Indonesians’ love of savings may end up costly in long run

Saving versus investing illustration.
Saving versus investing illustration. Nattanan Kanchanaprat/Pixabay.

Unlike many other parents, Budi Hikmat has never allowed his children to save their excess cash in a bank and instead tells them to invest it in various instruments, like stocks and mutual funds.

As a senior fund manager, Budi learned that keeping money in banks is as futile as watching the grass grow.

“If we had saved our money in banks within the past 10 years, we would have gotten a 5 percent yield, but little do people know that if we had bought bank stocks, we would have gotten a 21 percent yield,” the chief economist and investor relations director of fund manager Bahana TCW Investment Management told The Jakarta Post recently.

As a matter of fact, only a tiny fraction of 250 million people have started to invest, whether in mutual funds or stocks.

At present, the Indonesia Stock Exchange (IDX) has only about 490,000 single investor identities (SID) who have invested in shares and 340,000 who have invested in mutual funds, according to Indonesian Central Securities Depository (KSEI) data.

Bahana TCW president director Edward P. Lubis said Indonesians tend to play things safe, especially considering the discovery of many bogus investment products in recent years.

Over the period of 2013 to 2015, the Financial Services Authority (OJK) discovered more than 750 investment or financial service companies selling bogus products or lacking proper licenses to market financial instruments.

“Moreover, the money-saving trend is triggered by banks’ dominance within the local financial industry,” said Edward, who also serves as chairman of the Fund Managers Association (AMI).

Edward compared Indonesia’s situation to that of India, the government of which purposely set an ideal climate to form an “investment society”, since bank return rates were only 1 percent, while bonds could provide yields of more than 5 percent.

“Hence, we should change this [money-saving] trend, as people can enjoy a higher return with a high but manageable risk,” he went on.

Meanwhile, Freddy Pieloor, a financial planner from the Jakarta-based MoneynLove Planning and Consulting, attributed the money-saving trend to people’s tendency to expect big returns in a short investment period.

“That’s why many people have been deceived by bogus investment products. Therefore, there is lots of work to do to boost the country’s financial literacy,” Freddy said.

Indonesian capital market investors expect gains of 12 percent on average per year, the second-highest after Russia among 28 countries surveyed by British multinational asset manager Schroders. However, Indonesians only spend 2.3 years on average with an investment product, the fifth-shortest period in the world, according to Schroders’ Global Investor Study 2016.

Efforts have been made by the OJK and the IDX, as well as industry players, to promote capital market investment as a long-term instrument to manage money instead of the more popular bank deposits.

The IDX, for instance, plans to organize a business incubator program to help the country’s startups develop their businesses so that they are eligible to float their shares on the stock market. It will team up with state-controlled lender Bank Mandiri to hold the incubator program, which consists of various workshops, such as legal and accounting consultations.
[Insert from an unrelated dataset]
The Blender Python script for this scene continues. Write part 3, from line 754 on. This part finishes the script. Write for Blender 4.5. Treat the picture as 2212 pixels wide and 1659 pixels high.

Indo Premier Investment Management president director Diah Sofiyanti said that people had been trapped in an exaggerated fear over investments. Diah said one should set a long-term plan before starting to invest, so that he or she could pick the right investment products.

“For instance, we could save some money by riding a bicycle from Jakarta to Surabaya in East Java [a distance of 785 kilometers], but for what? We can just take an airplane to save time and energy,” she said.